_TASK STATEMENT:_ Pictures do not belong in your copy. Repeat all the other data exactly.

_SOURCE EXCERPT:_
↓↓↓

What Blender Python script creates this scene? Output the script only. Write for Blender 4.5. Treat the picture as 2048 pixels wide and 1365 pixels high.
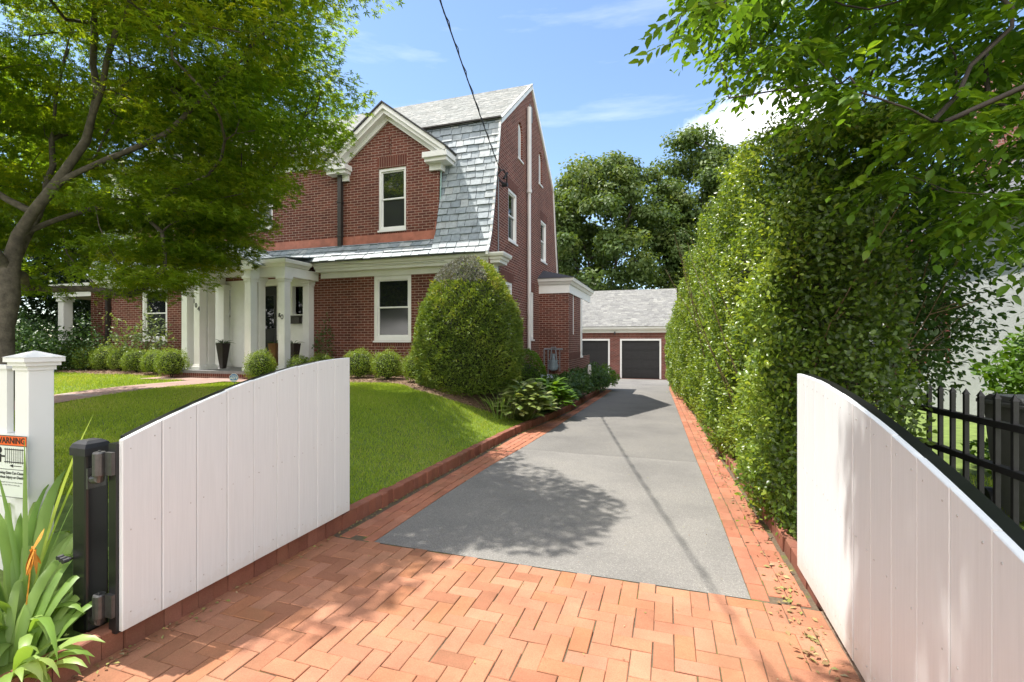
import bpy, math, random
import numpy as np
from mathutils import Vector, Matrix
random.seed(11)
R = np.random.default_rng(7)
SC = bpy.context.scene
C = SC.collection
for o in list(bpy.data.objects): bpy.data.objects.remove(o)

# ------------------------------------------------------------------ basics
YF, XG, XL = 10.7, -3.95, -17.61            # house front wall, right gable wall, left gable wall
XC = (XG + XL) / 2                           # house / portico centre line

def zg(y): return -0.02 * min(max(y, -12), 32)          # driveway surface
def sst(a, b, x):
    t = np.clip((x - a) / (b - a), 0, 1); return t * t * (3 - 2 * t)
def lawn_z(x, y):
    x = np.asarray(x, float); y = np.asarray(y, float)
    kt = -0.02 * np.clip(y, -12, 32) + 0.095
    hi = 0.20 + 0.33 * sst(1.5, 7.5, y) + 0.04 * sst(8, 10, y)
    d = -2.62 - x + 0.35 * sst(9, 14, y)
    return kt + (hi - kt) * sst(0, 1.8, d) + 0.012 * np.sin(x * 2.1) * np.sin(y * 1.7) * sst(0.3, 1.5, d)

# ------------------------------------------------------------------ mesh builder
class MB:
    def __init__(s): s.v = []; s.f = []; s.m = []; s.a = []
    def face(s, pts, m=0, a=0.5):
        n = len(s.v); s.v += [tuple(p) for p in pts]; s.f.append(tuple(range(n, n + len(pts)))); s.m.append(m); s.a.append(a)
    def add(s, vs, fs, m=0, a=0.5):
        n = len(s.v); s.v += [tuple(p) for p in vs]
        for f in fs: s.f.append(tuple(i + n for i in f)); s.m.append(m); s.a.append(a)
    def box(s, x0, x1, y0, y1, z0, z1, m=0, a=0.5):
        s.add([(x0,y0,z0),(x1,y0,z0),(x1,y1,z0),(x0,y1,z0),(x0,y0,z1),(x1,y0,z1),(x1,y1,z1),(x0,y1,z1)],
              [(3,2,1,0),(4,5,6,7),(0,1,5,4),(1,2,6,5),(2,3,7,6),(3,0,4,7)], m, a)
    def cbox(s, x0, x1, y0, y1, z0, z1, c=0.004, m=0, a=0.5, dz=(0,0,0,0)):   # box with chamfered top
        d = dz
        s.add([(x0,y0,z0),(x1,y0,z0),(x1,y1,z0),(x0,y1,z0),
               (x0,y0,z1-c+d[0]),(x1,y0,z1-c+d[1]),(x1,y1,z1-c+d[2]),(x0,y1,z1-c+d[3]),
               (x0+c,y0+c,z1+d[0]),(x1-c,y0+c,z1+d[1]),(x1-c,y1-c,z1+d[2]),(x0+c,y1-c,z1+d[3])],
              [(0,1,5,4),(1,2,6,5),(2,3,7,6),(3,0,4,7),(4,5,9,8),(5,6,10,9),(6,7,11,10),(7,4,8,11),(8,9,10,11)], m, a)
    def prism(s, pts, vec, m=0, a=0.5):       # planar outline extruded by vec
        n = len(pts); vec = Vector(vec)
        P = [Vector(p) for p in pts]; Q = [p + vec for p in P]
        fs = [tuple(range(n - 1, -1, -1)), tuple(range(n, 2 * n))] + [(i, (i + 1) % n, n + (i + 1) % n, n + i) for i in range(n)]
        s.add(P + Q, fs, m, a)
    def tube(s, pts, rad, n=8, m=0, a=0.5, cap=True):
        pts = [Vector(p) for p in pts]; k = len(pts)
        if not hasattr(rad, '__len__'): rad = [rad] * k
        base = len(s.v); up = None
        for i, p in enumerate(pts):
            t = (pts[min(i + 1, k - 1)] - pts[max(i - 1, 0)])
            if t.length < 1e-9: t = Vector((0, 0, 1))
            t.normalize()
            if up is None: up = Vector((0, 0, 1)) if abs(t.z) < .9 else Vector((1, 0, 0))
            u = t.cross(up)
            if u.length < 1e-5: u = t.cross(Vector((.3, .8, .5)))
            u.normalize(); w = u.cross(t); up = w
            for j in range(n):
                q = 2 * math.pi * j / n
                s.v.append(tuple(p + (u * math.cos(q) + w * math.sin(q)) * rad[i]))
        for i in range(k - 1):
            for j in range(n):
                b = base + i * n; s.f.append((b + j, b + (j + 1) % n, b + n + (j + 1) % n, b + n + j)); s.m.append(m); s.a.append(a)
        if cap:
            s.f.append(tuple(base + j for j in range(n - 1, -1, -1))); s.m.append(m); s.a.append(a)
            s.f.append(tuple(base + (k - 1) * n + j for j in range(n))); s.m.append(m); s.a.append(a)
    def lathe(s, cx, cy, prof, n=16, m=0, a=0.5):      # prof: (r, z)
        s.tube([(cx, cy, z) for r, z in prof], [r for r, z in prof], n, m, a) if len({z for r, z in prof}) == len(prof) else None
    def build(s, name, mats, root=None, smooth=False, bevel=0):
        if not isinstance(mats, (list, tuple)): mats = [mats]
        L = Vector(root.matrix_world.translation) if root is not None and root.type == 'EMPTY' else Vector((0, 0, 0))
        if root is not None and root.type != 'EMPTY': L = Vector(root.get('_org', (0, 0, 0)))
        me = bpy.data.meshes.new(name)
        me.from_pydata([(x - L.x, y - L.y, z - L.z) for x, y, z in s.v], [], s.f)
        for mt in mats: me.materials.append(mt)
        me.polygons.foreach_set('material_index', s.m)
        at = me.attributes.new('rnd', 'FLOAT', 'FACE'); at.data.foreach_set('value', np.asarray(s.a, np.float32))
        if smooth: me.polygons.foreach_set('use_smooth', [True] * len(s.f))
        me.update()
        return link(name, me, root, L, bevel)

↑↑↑

_WRITTEN ANSWER:_
What Blender Python script creates this scene? Output the script only. Write for Blender 4.5. Treat the picture as 2048 pixels wide and 1365 pixels high.
import bpy, math, random
import numpy as np
from mathutils import Vector, Matrix
random.seed(11)
R = np.random.default_rng(7)
SC = bpy.context.scene
C = SC.collection
for o in list(bpy.data.objects): bpy.data.objects.remove(o)

# ------------------------------------------------------------------ basics
YF, XG, XL = 10.7, -3.95, -17.61            # house front wall, right gable wall, left gable wall
XC = (XG + XL) / 2                           # house / portico centre line

def zg(y): return -0.02 * min(max(y, -12), 32)          # driveway surface
def sst(a, b, x):
    t = np.clip((x - a) / (b - a), 0, 1); return t * t * (3 - 2 * t)
def lawn_z(x, y):
    x = np.asarray(x, float); y = np.asarray(y, float)
    kt = -0.02 * np.clip(y, -12, 32) + 0.095
    hi = 0.20 + 0.33 * sst(1.5, 7.5, y) + 0.04 * sst(8, 10, y)
    d = -2.62 - x + 0.35 * sst(9, 14, y)
    return kt + (hi - kt) * sst(0, 1.8, d) + 0.012 * np.sin(x * 2.1) * np.sin(y * 1.7) * sst(0.3, 1.5, d)

# ------------------------------------------------------------------ mesh builder
class MB:
    def __init__(s): s.v = []; s.f = []; s.m = []; s.a = []
    def face(s, pts, m=0, a=0.5):
        n = len(s.v); s.v += [tuple(p) for p in pts]; s.f.append(tuple(range(n, n + len(pts)))); s.m.append(m); s.a.append(a)
    def add(s, vs, fs, m=0, a=0.5):
        n = len(s.v); s.v += [tuple(p) for p in vs]
        for f in fs: s.f.append(tuple(i + n for i in f)); s.m.append(m); s.a.append(a)
    def box(s, x0, x1, y0, y1, z0, z1, m=0, a=0.5):
        s.add([(x0,y0,z0),(x1,y0,z0),(x1,y1,z0),(x0,y1,z0),(x0,y0,z1),(x1,y0,z1),(x1,y1,z1),(x0,y1,z1)],
              [(3,2,1,0),(4,5,6,7),(0,1,5,4),(1,2,6,5),(2,3,7,6),(3,0,4,7)], m, a)
    def cbox(s, x0, x1, y0, y1, z0, z1, c=0.004, m=0, a=0.5, dz=(0,0,0,0)):   # box with chamfered top
        d = dz
        s.add([(x0,y0,z0),(x1,y0,z0),(x1,y1,z0),(x0,y1,z0),
               (x0,y0,z1-c+d[0]),(x1,y0,z1-c+d[1]),(x1,y1,z1-c+d[2]),(x0,y1,z1-c+d[3]),
               (x0+c,y0+c,z1+d[0]),(x1-c,y0+c,z1+d[1]),(x1-c,y1-c,z1+d[2]),(x0+c,y1-c,z1+d[3])],
              [(0,1,5,4),(1,2,6,5),(2,3,7,6),(3,0,4,7),(4,5,9,8),(5,6,10,9),(6,7,11,10),(7,4,8,11),(8,9,10,11)], m, a)
    def prism(s, pts, vec, m=0, a=0.5):       # planar outline extruded by vec
        n = len(pts); vec = Vector(vec)
        P = [Vector(p) for p in pts]; Q = [p + vec for p in P]
        fs = [tuple(range(n - 1, -1, -1)), tuple(range(n, 2 * n))] + [(i, (i + 1) % n, n + (i + 1) % n, n + i) for i in range(n)]
        s.add(P + Q, fs, m, a)
    def tube(s, pts, rad, n=8, m=0, a=0.5, cap=True):
        pts = [Vector(p) for p in pts]; k = len(pts)
        if not hasattr(rad, '__len__'): rad = [rad] * k
        base = len(s.v); up = None
        for i, p in enumerate(pts):
            t = (pts[min(i + 1, k - 1)] - pts[max(i - 1, 0)])
            if t.length < 1e-9: t = Vector((0, 0, 1))
            t.normalize()
            if up is None: up = Vector((0, 0, 1)) if abs(t.z) < .9 else Vector((1, 0, 0))
            u = t.cross(up)
            if u.length < 1e-5: u = t.cross(Vector((.3, .8, .5)))
            u.normalize(); w = u.cross(t); up = w
            for j in range(n):
                q = 2 * math.pi * j / n
                s.v.append(tuple(p + (u * math.cos(q) + w * math.sin(q)) * rad[i]))
        for i in range(k - 1):
            for j in range(n):
                b = base + i * n; s.f.append((b + j, b + (j + 1) % n, b + n + (j + 1) % n, b + n + j)); s.m.append(m); s.a.append(a)
        if cap:
            s.f.append(tuple(base + j for j in range(n - 1, -1, -1))); s.m.append(m); s.a.append(a)
            s.f.append(tuple(base + (k - 1) * n + j for j in range(n))); s.m.append(m); s.a.append(a)
    def lathe(s, cx, cy, prof, n=16, m=0, a=0.5):      # prof: (r, z)
        s.tube([(cx, cy, z) for r, z in prof], [r for r, z in prof], n, m, a) if len({z for r, z in prof}) == len(prof) else None
    def build(s, name, mats, root=None, smooth=False, bevel=0):
        if not isinstance(mats, (list, tuple)): mats = [mats]
        L = Vector(root.matrix_world.translation) if root is not None and root.type == 'EMPTY' else Vector((0, 0, 0))
        if root is not None and root.type != 'EMPTY': L = Vector(root.get('_org', (0, 0, 0)))
        me = bpy.data.meshes.new(name)
        me.from_pydata([(x - L.x, y - L.y, z - L.z) for x, y, z in s.v], [], s.f)
        for mt in mats: me.materials.append(mt)
        me.polygons.foreach_set('material_index', s.m)
        at = me.attributes.new('rnd', 'FLOAT', 'FACE'); at.data.foreach_set('value', np.asarray(s.a, np.float32))
        if smooth: me.polygons.foreach_set('use_smooth', [True] * len(s.f))
        me.update()
        return link(name, me, root, L, bevel)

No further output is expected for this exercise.